Na teia das negociações diplomáticas falhou a França, pois estabeleceu uma paz separada com a Espanha e, embora, prestando auxílios secretos a Portugal, não fez incluir este nas cláusulas do tratado com Madrid.
A Inglaterra só aceitou honrar a velha aliança depois de por lá se ter restaurado a Monarquia, com Carlos II, após o período revolucionário de Cromwell. E foi por interferência e intermediação de Londres que Madrid estabeleceu uma paz perpétua com Portugal, selada pelo casamento do monarca inglês com D. Catarina de Bragança, filha do novo rei, D. João IV, duque de Bragança.
Perante este quadro ocorre-me reflectir sobre a decisão da Santa Sé, última potência a reconhecer o novo rei e a nova situação na península Ibérica.

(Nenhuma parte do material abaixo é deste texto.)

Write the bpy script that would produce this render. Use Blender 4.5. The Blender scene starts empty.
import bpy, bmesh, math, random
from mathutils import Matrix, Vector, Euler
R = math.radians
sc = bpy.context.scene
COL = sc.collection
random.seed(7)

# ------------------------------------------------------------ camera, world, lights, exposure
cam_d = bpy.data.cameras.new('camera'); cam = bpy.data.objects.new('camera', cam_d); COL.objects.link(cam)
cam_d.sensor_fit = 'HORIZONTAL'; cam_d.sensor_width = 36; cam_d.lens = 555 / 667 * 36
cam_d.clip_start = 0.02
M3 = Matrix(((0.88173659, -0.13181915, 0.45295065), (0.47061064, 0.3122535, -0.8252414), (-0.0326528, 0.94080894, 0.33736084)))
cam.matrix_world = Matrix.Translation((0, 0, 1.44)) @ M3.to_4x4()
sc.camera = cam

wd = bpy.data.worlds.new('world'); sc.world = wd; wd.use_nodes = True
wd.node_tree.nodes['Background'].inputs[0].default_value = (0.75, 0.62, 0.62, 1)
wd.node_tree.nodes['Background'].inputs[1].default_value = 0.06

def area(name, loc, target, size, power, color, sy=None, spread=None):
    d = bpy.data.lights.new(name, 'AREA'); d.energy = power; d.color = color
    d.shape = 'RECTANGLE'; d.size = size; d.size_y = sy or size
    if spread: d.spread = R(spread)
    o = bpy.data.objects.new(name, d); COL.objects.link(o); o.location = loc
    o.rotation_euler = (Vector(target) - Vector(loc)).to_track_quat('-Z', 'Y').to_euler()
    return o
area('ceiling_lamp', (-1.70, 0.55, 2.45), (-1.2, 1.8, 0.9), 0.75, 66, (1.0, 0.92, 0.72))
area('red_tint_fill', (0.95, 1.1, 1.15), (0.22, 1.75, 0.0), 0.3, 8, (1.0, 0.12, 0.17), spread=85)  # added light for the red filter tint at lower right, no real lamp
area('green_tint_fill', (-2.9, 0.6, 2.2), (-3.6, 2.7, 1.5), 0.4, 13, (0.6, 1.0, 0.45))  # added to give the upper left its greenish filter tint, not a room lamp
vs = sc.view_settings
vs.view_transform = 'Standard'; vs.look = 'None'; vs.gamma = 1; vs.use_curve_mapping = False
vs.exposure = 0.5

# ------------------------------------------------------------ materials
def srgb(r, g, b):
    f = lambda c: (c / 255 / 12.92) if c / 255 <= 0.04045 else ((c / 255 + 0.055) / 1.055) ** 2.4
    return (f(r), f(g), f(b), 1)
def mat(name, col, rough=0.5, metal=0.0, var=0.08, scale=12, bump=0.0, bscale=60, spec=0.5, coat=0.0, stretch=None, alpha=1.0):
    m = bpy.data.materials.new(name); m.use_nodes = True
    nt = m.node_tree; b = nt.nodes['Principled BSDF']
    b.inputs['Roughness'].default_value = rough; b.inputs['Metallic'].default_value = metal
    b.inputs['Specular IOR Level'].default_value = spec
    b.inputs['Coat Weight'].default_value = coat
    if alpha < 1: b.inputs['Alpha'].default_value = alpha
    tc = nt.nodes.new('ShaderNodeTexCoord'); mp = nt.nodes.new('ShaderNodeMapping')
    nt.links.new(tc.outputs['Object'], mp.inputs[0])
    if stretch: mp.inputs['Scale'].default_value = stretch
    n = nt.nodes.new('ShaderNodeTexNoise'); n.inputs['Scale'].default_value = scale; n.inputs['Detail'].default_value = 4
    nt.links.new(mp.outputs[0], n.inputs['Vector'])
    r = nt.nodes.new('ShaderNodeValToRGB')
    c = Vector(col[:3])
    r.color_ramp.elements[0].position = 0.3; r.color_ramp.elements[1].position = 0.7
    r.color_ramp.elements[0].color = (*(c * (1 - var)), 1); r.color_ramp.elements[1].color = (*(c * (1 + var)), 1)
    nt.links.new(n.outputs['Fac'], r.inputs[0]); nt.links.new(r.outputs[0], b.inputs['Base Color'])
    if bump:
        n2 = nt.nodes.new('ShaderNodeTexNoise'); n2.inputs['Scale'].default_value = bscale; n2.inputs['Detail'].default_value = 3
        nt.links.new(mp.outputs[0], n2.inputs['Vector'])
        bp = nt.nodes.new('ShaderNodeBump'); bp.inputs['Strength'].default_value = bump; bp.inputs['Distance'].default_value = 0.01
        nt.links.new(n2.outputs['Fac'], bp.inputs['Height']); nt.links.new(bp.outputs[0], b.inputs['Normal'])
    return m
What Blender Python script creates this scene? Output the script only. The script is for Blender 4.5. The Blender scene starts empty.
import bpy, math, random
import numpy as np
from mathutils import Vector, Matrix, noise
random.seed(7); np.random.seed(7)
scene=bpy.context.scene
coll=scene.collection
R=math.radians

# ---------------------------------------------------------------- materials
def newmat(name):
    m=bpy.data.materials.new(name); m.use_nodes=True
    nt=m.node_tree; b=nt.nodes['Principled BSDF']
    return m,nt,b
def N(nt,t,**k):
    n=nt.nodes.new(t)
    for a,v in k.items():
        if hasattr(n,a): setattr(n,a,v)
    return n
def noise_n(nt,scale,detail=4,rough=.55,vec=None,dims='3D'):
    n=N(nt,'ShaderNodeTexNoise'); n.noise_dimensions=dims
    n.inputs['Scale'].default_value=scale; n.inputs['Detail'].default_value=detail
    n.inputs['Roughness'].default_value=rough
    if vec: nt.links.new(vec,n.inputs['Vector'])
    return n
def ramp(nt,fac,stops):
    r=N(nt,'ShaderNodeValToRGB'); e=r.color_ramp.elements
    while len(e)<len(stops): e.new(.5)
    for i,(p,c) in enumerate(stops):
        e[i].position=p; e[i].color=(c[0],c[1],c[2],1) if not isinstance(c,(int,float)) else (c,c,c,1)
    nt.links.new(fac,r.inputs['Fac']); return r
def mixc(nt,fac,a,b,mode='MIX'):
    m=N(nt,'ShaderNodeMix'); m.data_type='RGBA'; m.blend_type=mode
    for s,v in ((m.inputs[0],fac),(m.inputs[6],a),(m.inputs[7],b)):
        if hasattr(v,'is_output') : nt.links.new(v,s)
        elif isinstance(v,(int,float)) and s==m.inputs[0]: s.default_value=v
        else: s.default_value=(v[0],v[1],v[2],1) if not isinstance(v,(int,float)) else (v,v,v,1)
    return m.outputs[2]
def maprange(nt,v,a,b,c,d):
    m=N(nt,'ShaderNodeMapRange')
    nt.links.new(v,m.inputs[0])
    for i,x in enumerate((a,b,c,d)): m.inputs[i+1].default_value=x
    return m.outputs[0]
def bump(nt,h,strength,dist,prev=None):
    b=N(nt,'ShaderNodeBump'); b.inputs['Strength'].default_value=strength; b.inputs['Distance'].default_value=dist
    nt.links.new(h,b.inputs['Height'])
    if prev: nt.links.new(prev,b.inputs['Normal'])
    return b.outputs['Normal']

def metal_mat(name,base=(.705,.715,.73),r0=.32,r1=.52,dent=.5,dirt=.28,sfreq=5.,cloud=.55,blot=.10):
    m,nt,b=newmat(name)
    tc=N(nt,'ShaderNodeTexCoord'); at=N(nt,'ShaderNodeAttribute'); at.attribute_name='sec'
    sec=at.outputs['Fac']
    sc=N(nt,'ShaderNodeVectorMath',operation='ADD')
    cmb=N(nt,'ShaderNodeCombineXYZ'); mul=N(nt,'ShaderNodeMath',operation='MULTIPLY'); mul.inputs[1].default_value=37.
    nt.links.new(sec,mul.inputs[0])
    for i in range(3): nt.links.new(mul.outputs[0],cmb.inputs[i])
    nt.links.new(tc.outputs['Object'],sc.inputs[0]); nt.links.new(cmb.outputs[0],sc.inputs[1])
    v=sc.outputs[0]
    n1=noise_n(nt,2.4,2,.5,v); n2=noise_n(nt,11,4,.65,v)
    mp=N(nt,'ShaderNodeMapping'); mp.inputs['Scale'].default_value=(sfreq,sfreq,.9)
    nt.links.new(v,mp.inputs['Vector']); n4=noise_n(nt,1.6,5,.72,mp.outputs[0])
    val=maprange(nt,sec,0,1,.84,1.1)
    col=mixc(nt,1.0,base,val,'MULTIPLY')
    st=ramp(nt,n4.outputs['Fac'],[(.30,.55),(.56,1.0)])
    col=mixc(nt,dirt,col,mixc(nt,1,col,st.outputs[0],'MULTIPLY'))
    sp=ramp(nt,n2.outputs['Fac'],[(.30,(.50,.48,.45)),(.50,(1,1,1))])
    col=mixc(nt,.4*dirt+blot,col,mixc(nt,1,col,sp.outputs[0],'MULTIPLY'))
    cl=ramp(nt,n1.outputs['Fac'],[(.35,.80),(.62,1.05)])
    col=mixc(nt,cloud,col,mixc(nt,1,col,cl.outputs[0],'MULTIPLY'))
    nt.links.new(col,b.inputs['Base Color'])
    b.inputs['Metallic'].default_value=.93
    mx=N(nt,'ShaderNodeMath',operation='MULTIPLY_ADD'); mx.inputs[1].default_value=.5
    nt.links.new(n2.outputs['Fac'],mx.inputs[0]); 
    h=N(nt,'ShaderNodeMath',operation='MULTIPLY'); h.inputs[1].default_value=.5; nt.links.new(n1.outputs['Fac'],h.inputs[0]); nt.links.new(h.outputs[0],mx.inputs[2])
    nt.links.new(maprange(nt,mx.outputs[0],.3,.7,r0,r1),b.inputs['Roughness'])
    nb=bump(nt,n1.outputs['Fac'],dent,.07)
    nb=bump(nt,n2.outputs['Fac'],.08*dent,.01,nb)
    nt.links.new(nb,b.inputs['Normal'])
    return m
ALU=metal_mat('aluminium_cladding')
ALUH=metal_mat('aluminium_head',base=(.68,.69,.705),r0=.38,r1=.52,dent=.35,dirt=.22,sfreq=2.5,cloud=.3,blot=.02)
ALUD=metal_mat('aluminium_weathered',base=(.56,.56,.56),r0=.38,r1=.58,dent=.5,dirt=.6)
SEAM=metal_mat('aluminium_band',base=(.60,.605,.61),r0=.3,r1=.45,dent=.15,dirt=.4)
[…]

Realmente, para além de se ter usado um documento falso de umas falsas cortes de Lamego, onde teria sido eleito D. Afonso Henriques como soberano de Portugal, estipulando a possibilidade de filha de rei vir a ser rainha, mas, não podendo casar com estrangeiro, menos ainda poderia fazer do seu marido, se estrangeiro, rei de Portugal.
Foi este documento falso que deu legitimidade a, sessenta anos depois, reivindicar a reposição de um erro!
A Santa Sé e a sua cúria podem ser acusadas de muita coisa, mas de estarem mal-informadas é que não. Assim, justifica-se que, só depois de Madrid ter reconhecido, de facto e de jure, Portugal como Estado independente, o Papa haja concordado com a restauração.
Custaria muito explicar isto em cada 1.º de Dezembro, deixando de fazer da data bandeira para arregimentar partidários seja do que for?